Cast and crew celebrates new Center Stage production of dance of the holy ghosts in Baltimore. (Photo credit: Malcolm Lewis Barnes)

“[Gardley’s] writing is poetic, entwining themes of spirit, history, and manhood,” says director Kwame Kwei-Armah who also serves as Center Stage artistic director. But what really brings the stark immediacy of Wilson’s plays to mind is Gardley’s liberal and righteous use of the N-word in the interplay between the powerful black male characters in the play.

“Dance of the Holy Ghosts” explores the fragmented family memories of the burned out Oscar (Michael Genet) and the collateral damage that his selfish dreams have left scattered behind, particularly for family members who have endured the disruption of their own lives.
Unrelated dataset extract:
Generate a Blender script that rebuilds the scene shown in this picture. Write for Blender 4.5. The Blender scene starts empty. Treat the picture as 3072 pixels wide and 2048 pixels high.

Triggered by a visit from Marcus, his long forgotten grandson—portrayed from his days as a precocious pre-teen to his current incarnation as an angry adult by the superb Sheldon Best—Oscar, now 72, lies and denies three generations of family until forced to endure the trauma of his wife Viola’s death. (Marcus’ soliloquy on CP Time as he rushes to get Oscar to the funeral is priceless.)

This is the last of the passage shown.